▶ _What needs to be done_:
Repeat exactly the lines from the start of the records below through the line that contains "COL = sc.collection", including both.

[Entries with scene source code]
________________________________________
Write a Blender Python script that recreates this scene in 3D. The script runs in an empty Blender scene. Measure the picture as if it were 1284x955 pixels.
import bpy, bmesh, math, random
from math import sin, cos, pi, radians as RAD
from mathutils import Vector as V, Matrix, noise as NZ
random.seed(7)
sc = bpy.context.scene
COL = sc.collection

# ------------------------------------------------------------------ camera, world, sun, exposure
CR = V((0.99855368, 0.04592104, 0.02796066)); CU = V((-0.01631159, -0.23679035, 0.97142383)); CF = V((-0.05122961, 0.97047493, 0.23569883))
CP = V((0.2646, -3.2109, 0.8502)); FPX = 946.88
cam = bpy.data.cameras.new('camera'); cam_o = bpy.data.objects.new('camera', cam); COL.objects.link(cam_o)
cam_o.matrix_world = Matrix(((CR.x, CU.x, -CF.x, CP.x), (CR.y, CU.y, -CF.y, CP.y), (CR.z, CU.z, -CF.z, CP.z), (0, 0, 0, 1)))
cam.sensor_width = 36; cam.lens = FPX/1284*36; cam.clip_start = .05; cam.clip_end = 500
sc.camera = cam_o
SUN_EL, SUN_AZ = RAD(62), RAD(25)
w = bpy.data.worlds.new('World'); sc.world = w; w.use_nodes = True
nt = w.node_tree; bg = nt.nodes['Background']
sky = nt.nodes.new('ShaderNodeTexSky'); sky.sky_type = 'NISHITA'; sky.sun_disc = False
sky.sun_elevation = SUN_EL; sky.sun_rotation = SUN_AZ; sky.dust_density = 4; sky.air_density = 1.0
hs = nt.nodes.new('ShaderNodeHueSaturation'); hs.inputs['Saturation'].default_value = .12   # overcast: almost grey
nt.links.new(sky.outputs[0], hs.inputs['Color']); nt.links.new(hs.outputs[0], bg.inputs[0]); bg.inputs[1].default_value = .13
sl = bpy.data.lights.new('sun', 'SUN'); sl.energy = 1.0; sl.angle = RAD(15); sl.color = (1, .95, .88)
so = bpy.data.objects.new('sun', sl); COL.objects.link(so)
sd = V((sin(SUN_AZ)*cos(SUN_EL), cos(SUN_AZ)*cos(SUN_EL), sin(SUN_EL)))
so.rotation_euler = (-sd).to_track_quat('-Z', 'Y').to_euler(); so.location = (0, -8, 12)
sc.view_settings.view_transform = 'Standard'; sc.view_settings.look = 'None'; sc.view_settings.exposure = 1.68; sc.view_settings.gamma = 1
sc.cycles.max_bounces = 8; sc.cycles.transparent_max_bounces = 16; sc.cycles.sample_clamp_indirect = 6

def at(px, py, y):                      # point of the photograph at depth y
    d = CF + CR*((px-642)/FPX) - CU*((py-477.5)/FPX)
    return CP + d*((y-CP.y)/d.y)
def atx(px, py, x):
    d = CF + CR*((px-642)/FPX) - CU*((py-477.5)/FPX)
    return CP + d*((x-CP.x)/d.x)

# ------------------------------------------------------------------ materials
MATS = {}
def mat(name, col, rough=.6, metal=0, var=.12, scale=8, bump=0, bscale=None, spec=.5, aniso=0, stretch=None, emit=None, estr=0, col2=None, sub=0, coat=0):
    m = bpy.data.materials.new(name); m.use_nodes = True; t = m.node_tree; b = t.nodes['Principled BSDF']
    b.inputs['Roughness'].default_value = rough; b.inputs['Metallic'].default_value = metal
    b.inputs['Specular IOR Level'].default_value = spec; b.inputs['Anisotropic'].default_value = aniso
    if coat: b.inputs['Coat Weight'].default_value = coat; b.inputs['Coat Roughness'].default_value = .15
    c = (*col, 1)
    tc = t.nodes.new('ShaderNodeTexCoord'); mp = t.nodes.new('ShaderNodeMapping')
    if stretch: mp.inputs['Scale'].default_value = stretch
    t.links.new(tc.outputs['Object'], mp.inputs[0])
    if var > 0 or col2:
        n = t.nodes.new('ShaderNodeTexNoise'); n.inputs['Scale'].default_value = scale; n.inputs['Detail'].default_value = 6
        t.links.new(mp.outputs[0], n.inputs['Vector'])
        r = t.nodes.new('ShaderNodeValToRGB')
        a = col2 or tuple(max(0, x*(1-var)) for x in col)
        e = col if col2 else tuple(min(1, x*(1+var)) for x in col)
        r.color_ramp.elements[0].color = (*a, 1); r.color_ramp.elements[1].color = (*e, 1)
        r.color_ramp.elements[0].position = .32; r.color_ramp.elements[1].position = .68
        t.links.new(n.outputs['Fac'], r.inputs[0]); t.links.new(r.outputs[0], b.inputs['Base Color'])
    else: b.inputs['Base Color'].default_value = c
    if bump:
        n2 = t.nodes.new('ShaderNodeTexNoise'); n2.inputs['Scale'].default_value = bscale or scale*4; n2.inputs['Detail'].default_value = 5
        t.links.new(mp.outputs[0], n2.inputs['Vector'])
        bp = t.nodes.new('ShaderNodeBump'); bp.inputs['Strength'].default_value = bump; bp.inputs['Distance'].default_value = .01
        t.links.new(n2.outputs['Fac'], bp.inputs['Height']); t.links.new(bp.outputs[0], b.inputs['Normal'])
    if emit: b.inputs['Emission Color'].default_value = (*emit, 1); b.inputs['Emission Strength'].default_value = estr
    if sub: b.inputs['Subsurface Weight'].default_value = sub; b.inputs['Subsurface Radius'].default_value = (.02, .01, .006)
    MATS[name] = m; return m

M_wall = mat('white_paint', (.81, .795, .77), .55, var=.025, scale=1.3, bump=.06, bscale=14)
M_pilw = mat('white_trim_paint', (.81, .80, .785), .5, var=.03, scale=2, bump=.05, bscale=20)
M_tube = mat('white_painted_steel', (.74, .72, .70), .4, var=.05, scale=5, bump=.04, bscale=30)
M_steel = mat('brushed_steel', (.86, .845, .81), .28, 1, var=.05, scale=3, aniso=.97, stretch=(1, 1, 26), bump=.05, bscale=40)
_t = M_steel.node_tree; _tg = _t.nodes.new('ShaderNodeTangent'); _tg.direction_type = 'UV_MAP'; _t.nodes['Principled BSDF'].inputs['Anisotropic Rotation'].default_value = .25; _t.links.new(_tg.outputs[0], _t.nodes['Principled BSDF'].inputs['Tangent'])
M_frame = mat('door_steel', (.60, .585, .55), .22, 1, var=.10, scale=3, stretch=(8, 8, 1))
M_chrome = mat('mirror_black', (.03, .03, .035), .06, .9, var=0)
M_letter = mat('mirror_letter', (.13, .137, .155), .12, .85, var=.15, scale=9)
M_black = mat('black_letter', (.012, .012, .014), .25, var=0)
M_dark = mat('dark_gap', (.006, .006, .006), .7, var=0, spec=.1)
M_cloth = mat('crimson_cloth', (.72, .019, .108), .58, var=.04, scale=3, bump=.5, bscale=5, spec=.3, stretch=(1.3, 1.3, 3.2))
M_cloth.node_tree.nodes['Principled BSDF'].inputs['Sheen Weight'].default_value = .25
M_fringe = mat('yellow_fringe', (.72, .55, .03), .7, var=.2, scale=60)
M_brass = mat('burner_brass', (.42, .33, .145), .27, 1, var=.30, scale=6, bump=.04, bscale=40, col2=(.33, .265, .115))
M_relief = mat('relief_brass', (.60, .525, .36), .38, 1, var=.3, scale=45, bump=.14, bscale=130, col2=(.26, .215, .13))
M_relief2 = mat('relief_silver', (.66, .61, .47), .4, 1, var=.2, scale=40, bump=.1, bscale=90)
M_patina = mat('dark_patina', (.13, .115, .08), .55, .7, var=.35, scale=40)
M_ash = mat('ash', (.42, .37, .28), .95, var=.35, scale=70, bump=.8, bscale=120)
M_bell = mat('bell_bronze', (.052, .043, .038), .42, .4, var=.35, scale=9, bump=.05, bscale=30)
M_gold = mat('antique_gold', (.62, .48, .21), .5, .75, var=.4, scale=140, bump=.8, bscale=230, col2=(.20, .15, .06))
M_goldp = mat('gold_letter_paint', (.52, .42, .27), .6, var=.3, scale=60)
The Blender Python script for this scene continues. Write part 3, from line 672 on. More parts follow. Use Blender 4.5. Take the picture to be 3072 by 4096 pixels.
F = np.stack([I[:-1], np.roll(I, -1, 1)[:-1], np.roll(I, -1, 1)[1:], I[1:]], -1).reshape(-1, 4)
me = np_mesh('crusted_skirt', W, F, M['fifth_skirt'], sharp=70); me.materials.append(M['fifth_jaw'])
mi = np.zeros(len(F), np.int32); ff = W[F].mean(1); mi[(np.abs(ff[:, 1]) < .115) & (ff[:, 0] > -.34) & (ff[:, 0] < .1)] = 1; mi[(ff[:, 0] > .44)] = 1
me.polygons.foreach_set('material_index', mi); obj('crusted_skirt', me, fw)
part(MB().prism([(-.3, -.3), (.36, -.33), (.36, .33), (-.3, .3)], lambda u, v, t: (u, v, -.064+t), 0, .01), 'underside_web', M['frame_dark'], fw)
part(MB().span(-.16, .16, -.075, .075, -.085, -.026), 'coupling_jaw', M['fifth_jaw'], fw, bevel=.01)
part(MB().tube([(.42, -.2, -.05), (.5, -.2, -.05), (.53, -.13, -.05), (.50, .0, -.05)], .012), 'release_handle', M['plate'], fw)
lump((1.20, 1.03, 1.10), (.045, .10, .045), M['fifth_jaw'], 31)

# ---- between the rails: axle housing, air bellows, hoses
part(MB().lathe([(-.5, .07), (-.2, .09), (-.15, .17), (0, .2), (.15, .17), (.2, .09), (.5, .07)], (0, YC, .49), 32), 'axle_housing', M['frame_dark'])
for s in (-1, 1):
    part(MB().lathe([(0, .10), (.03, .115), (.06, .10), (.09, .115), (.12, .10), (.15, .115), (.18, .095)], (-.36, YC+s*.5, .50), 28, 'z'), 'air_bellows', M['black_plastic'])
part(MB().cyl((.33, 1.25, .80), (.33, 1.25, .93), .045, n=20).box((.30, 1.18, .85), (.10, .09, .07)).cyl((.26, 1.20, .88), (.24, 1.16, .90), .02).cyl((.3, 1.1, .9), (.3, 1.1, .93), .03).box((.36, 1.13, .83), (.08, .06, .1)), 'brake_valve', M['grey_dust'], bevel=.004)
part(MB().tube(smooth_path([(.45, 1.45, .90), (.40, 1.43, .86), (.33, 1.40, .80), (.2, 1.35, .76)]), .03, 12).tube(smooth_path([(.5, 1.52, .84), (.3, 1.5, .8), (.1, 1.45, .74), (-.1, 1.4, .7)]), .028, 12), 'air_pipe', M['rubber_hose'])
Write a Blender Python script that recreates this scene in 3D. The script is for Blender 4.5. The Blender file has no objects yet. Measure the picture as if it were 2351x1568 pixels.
________________________________________
▶ _Reply_:
Write a Blender Python script that recreates this scene in 3D. The script runs in an empty Blender scene. Measure the picture as if it were 1284x955 pixels.
import bpy, bmesh, math, random
from math import sin, cos, pi, radians as RAD
from mathutils import Vector as V, Matrix, noise as NZ
random.seed(7)
sc = bpy.context.scene
COL = sc.collection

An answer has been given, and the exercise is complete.